**What needs to be done:**
Find the lines with "scene" in them and copy them out.

**Recorded information:**
————
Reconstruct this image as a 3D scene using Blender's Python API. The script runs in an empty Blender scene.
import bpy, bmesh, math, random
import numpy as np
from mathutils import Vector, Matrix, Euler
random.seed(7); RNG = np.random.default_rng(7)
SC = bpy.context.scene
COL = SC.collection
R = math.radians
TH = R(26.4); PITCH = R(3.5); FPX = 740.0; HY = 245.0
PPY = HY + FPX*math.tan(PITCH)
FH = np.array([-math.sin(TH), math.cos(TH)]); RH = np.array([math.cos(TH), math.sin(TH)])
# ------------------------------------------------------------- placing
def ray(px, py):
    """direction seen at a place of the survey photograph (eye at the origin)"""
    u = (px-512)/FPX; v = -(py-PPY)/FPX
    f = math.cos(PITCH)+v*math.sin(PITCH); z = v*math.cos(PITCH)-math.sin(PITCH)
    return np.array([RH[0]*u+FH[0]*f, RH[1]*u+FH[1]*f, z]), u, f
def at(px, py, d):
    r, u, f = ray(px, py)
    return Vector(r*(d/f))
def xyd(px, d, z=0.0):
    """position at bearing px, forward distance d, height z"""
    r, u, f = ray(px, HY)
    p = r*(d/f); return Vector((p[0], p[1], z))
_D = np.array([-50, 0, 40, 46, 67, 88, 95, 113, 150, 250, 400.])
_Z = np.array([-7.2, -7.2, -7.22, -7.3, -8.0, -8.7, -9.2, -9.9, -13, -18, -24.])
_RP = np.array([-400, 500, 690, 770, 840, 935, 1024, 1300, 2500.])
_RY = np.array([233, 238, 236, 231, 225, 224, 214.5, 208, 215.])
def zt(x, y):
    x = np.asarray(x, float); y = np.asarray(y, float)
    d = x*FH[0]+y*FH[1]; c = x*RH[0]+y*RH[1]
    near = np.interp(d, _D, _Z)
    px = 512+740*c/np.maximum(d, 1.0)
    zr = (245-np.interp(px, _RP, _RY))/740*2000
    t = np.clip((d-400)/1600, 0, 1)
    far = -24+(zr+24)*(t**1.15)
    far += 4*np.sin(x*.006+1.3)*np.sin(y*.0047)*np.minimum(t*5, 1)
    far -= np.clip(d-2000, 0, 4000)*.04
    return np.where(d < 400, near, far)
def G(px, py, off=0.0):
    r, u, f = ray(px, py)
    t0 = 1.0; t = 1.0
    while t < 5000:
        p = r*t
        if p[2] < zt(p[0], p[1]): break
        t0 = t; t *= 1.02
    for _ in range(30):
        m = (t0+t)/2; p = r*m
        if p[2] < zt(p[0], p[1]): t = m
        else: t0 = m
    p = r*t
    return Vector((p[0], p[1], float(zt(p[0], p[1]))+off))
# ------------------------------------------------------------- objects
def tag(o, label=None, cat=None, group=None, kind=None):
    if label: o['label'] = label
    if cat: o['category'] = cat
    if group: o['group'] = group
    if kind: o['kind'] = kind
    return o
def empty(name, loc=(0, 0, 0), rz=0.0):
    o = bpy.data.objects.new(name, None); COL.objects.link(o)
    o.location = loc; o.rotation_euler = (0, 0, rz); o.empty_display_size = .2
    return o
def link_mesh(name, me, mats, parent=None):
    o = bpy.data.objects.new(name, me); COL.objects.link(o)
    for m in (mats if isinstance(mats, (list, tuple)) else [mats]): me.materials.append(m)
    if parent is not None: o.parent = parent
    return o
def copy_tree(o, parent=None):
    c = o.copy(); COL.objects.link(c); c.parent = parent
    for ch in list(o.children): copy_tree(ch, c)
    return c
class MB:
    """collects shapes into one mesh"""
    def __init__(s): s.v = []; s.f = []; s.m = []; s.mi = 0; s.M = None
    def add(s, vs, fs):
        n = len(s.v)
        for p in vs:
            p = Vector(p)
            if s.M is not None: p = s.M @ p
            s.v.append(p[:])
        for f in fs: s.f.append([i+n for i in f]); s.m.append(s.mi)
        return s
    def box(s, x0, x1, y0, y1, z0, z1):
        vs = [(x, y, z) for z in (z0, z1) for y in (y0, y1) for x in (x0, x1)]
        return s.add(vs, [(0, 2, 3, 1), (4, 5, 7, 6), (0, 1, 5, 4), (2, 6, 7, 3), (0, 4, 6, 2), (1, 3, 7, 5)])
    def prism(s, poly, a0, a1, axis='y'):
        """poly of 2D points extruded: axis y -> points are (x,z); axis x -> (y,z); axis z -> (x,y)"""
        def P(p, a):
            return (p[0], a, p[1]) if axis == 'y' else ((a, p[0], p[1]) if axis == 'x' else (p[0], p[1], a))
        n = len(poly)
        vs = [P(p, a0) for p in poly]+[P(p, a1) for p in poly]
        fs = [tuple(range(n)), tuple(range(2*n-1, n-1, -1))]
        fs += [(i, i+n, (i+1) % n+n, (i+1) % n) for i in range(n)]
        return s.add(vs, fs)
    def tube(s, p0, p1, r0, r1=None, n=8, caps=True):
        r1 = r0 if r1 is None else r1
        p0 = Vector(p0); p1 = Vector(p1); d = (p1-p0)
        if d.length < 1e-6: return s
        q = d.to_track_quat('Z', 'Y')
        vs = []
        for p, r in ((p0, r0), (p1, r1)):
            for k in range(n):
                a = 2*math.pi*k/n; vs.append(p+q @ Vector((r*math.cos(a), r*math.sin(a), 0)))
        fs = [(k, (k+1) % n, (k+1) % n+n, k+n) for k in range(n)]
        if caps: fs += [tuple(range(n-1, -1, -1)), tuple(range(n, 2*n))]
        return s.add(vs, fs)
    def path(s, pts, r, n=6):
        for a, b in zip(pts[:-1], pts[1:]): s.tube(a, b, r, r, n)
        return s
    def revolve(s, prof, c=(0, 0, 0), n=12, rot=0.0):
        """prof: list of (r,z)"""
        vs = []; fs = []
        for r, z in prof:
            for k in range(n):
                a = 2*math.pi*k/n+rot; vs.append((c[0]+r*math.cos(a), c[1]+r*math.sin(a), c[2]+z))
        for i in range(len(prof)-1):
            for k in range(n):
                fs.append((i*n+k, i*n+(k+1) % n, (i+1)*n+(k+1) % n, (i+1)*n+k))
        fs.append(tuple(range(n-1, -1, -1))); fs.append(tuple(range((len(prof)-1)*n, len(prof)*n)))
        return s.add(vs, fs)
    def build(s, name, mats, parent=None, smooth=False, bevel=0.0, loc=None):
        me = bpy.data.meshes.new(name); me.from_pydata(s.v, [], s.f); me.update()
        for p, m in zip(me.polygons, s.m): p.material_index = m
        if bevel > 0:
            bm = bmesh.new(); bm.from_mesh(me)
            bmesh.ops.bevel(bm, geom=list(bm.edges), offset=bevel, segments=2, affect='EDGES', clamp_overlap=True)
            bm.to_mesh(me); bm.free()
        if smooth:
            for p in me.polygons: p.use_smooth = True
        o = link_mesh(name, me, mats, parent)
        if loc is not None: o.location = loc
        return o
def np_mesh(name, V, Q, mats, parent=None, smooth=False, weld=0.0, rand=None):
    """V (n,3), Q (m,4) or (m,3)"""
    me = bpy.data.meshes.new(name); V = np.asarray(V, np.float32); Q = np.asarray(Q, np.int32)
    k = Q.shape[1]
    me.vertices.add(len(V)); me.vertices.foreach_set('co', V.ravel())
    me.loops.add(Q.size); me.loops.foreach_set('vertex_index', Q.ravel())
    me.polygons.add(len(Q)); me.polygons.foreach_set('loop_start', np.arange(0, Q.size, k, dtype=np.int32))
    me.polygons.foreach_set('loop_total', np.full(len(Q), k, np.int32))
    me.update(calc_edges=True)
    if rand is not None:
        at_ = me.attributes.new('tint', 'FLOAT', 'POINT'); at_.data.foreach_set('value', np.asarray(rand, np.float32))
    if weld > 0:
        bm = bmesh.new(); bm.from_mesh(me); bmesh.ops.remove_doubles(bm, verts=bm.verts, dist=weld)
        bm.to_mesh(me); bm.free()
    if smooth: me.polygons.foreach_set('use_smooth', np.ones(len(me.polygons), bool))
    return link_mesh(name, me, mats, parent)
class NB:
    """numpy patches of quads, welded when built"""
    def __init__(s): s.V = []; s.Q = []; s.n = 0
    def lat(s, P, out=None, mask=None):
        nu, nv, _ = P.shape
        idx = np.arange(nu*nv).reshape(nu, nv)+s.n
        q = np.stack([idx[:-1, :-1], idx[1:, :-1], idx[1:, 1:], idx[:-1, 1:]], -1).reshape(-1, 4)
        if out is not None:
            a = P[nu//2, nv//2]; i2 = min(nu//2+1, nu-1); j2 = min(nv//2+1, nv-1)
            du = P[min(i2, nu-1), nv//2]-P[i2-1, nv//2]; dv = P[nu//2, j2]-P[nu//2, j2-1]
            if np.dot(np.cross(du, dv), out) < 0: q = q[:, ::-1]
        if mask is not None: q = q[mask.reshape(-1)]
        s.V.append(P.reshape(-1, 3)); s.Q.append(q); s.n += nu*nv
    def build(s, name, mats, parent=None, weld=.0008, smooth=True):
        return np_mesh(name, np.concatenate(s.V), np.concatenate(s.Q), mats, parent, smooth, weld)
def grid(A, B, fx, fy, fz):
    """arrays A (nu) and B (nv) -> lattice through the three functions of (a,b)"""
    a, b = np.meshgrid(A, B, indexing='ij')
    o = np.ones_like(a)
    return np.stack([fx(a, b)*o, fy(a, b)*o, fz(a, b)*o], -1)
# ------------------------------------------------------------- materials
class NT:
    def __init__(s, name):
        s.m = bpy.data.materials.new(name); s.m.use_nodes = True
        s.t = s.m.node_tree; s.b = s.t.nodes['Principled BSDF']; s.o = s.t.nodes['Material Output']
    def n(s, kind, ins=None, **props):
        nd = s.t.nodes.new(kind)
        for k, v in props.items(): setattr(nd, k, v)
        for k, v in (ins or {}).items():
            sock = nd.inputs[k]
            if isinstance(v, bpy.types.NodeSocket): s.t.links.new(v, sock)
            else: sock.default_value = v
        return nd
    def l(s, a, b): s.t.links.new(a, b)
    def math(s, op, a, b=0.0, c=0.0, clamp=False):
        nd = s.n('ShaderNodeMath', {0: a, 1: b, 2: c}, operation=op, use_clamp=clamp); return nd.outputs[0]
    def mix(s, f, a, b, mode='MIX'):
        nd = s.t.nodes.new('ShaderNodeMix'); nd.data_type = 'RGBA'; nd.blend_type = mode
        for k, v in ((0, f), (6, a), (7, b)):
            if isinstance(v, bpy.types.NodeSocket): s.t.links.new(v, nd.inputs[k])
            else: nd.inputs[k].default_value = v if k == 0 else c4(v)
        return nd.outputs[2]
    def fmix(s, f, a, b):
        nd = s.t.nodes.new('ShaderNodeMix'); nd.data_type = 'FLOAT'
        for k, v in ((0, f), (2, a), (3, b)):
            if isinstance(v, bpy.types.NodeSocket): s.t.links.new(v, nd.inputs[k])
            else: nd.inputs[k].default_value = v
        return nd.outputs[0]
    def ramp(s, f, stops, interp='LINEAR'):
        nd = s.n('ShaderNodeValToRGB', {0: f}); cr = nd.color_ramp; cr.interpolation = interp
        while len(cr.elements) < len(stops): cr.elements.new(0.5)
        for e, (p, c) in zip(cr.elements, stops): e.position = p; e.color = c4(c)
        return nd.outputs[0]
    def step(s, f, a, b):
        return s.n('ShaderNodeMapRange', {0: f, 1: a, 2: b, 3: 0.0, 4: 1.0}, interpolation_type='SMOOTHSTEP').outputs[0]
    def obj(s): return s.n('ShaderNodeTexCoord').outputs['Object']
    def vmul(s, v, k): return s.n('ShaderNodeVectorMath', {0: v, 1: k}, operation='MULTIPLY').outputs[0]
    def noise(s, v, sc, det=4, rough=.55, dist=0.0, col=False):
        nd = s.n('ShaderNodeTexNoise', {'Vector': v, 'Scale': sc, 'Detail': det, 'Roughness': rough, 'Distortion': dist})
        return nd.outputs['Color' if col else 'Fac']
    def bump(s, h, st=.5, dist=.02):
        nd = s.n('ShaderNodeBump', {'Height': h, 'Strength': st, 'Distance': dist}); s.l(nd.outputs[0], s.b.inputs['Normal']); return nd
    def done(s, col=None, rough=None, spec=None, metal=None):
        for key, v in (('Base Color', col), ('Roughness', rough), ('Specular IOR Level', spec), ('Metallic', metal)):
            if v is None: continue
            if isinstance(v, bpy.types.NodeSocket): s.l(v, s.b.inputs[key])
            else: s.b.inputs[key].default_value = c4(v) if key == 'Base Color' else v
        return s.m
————
**Task response:**
Reconstruct this image as a 3D scene using Blender's Python API. The script runs in an empty Blender scene.
SC = bpy.context.scene